■ **Written problem**
Extract the data exactly, missing nothing.

[Extracted records]
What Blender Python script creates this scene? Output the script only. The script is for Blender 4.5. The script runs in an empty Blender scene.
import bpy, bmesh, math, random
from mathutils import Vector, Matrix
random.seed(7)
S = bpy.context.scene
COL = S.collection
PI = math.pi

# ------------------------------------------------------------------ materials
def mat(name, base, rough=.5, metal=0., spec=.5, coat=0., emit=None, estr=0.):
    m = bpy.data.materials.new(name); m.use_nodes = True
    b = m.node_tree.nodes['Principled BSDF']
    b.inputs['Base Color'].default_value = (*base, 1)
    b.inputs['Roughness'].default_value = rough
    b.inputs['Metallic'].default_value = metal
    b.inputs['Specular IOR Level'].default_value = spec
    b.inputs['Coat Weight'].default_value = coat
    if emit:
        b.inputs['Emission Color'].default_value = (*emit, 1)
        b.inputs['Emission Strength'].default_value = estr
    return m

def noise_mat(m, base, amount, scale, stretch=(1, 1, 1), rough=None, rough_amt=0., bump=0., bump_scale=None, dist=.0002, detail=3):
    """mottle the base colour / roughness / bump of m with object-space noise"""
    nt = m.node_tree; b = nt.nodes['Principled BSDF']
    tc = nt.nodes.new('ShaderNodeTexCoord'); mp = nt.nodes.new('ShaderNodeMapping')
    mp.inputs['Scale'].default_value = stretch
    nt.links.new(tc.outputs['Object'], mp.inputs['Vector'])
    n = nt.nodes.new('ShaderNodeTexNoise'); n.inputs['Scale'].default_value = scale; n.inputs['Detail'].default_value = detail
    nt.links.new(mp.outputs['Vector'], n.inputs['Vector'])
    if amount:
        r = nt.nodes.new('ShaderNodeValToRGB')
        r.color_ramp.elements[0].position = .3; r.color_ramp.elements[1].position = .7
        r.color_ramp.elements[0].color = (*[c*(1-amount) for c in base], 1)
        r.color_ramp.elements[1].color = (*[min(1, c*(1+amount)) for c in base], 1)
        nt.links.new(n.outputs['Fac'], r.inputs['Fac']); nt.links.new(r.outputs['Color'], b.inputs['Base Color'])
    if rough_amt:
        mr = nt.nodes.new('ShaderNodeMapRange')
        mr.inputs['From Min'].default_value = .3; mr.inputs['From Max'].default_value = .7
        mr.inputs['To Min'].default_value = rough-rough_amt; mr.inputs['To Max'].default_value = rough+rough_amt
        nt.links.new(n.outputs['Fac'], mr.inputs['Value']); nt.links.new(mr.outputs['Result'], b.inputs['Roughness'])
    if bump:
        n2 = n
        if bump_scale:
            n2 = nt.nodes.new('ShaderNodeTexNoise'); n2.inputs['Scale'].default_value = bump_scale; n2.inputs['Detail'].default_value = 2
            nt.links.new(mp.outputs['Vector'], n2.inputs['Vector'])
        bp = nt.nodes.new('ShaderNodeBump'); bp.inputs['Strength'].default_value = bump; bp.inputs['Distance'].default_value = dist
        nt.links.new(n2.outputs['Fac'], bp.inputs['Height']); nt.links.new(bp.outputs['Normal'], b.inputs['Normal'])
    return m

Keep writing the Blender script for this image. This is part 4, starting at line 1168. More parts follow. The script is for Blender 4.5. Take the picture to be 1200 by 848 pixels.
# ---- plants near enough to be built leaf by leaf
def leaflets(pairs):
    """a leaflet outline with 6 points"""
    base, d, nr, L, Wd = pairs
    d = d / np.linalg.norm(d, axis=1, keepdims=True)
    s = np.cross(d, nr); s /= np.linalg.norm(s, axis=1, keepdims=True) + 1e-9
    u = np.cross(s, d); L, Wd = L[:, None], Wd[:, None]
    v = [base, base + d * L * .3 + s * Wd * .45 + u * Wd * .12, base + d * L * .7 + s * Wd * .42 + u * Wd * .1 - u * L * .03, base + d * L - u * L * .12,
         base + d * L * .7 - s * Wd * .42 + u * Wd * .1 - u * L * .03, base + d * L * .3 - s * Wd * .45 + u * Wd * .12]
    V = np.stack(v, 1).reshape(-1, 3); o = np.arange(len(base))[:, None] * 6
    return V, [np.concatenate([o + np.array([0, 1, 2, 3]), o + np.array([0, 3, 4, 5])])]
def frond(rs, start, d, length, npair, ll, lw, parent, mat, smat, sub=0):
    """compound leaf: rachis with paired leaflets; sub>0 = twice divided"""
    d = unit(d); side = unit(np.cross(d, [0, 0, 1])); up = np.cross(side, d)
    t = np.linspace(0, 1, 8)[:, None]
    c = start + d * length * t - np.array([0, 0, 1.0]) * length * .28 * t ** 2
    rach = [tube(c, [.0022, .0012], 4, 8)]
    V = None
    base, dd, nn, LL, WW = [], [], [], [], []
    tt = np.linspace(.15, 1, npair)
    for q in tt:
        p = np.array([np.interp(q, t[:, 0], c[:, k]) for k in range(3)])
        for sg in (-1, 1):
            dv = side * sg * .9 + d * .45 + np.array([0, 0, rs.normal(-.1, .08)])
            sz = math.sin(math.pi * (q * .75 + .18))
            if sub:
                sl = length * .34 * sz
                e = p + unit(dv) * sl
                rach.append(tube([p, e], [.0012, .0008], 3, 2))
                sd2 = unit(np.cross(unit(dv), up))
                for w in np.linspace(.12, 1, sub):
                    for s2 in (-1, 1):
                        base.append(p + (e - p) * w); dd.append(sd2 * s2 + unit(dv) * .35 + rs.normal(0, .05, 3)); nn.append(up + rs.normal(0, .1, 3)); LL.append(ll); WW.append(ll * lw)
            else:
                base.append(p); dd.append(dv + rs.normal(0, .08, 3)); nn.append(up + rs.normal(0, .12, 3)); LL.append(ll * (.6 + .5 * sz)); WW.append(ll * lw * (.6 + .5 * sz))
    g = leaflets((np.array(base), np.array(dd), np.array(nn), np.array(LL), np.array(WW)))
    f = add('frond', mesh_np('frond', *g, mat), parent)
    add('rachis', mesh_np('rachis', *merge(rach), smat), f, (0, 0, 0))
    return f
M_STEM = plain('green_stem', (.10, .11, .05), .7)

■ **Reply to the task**
What Blender Python script creates this scene? Output the script only. The script is for Blender 4.5. The script runs in an empty Blender scene.
import bpy, bmesh, math, random
from mathutils import Vector, Matrix
random.seed(7)
S = bpy.context.scene
COL = S.collection
PI = math.pi

# ------------------------------------------------------------------ materials
def mat(name, base, rough=.5, metal=0., spec=.5, coat=0., emit=None, estr=0.):
    m = bpy.data.materials.new(name); m.use_nodes = True
    b = m.node_tree.nodes['Principled BSDF']
    b.inputs['Base Color'].default_value = (*base, 1)
    b.inputs['Roughness'].default_value = rough
    b.inputs['Metallic'].default_value = metal
    b.inputs['Specular IOR Level'].default_value = spec
    b.inputs['Coat Weight'].default_value = coat
    if emit:
        b.inputs['Emission Color'].default_value = (*emit, 1)
        b.inputs['Emission Strength'].default_value = estr
    return m

def noise_mat(m, base, amount, scale, stretch=(1, 1, 1), rough=None, rough_amt=0., bump=0., bump_scale=None, dist=.0002, detail=3):
    """mottle the base colour / roughness / bump of m with object-space noise"""
    nt = m.node_tree; b = nt.nodes['Principled BSDF']
    tc = nt.nodes.new('ShaderNodeTexCoord'); mp = nt.nodes.new('ShaderNodeMapping')
    mp.inputs['Scale'].default_value = stretch
    nt.links.new(tc.outputs['Object'], mp.inputs['Vector'])
    n = nt.nodes.new('ShaderNodeTexNoise'); n.inputs['Scale'].default_value = scale; n.inputs['Detail'].default_value = detail
    nt.links.new(mp.outputs['Vector'], n.inputs['Vector'])
    if amount:
        r = nt.nodes.new('ShaderNodeValToRGB')
        r.color_ramp.elements[0].position = .3; r.color_ramp.elements[1].position = .7
        r.color_ramp.elements[0].color = (*[c*(1-amount) for c in base], 1)
        r.color_ramp.elements[1].color = (*[min(1, c*(1+amount)) for c in base], 1)
        nt.links.new(n.outputs['Fac'], r.inputs['Fac']); nt.links.new(r.outputs['Color'], b.inputs['Base Color'])
    if rough_amt:
        mr = nt.nodes.new('ShaderNodeMapRange')
        mr.inputs['From Min'].default_value = .3; mr.inputs['From Max'].default_value = .7
        mr.inputs['To Min'].default_value = rough-rough_amt; mr.inputs['To Max'].default_value = rough+rough_amt
        nt.links.new(n.outputs['Fac'], mr.inputs['Value']); nt.links.new(mr.outputs['Result'], b.inputs['Roughness'])
    if bump:
        n2 = n
        if bump_scale:
            n2 = nt.nodes.new('ShaderNodeTexNoise'); n2.inputs['Scale'].default_value = bump_scale; n2.inputs['Detail'].default_value = 2
            nt.links.new(mp.outputs['Vector'], n2.inputs['Vector'])
        bp = nt.nodes.new('ShaderNodeBump'); bp.inputs['Strength'].default_value = bump; bp.inputs['Distance'].default_value = dist
        nt.links.new(n2.outputs['Fac'], bp.inputs['Height']); nt.links.new(bp.outputs['Normal'], b.inputs['Normal'])
    return m

Keep writing the Blender script for this image. This is part 4, starting at line 1168. More parts follow. The script is for Blender 4.5. Take the picture to be 1200 by 848 pixels.
# ---- plants near enough to be built leaf by leaf
def leaflets(pairs):
    """a leaflet outline with 6 points"""
    base, d, nr, L, Wd = pairs
    d = d / np.linalg.norm(d, axis=1, keepdims=True)
    s = np.cross(d, nr); s /= np.linalg.norm(s, axis=1, keepdims=True) + 1e-9
    u = np.cross(s, d); L, Wd = L[:, None], Wd[:, None]
    v = [base, base + d * L * .3 + s * Wd * .45 + u * Wd * .12, base + d * L * .7 + s * Wd * .42 + u * Wd * .1 - u * L * .03, base + d * L - u * L * .12,
         base + d * L * .7 - s * Wd * .42 + u * Wd * .1 - u * L * .03, base + d * L * .3 - s * Wd * .45 + u * Wd * .12]
    V = np.stack(v, 1).reshape(-1, 3); o = np.arange(len(base))[:, None] * 6
    return V, [np.concatenate([o + np.array([0, 1, 2, 3]), o + np.array([0, 3, 4, 5])])]
def frond(rs, start, d, length, npair, ll, lw, parent, mat, smat, sub=0):
    """compound leaf: rachis with paired leaflets; sub>0 = twice divided"""
    d = unit(d); side = unit(np.cross(d, [0, 0, 1])); up = np.cross(side, d)
    t = np.linspace(0, 1, 8)[:, None]
    c = start + d * length * t - np.array([0, 0, 1.0]) * length * .28 * t ** 2
    rach = [tube(c, [.0022, .0012], 4, 8)]
    V = None
    base, dd, nn, LL, WW = [], [], [], [], []
    tt = np.linspace(.15, 1, npair)
    for q in tt:
        p = np.array([np.interp(q, t[:, 0], c[:, k]) for k in range(3)])
        for sg in (-1, 1):
            dv = side * sg * .9 + d * .45 + np.array([0, 0, rs.normal(-.1, .08)])
            sz = math.sin(math.pi * (q * .75 + .18))
            if sub:
                sl = length * .34 * sz
                e = p + unit(dv) * sl
                rach.append(tube([p, e], [.0012, .0008], 3, 2))
                sd2 = unit(np.cross(unit(dv), up))
                for w in np.linspace(.12, 1, sub):
                    for s2 in (-1, 1):
                        base.append(p + (e - p) * w); dd.append(sd2 * s2 + unit(dv) * .35 + rs.normal(0, .05, 3)); nn.append(up + rs.normal(0, .1, 3)); LL.append(ll); WW.append(ll * lw)
            else:
                base.append(p); dd.append(dv + rs.normal(0, .08, 3)); nn.append(up + rs.normal(0, .12, 3)); LL.append(ll * (.6 + .5 * sz)); WW.append(ll * lw * (.6 + .5 * sz))
    g = leaflets((np.array(base), np.array(dd), np.array(nn), np.array(LL), np.array(WW)))
    f = add('frond', mesh_np('frond', *g, mat), parent)
    add('rachis', mesh_np('rachis', *merge(rach), smat), f, (0, 0, 0))
    return f
M_STEM = plain('green_stem', (.10, .11, .05), .7)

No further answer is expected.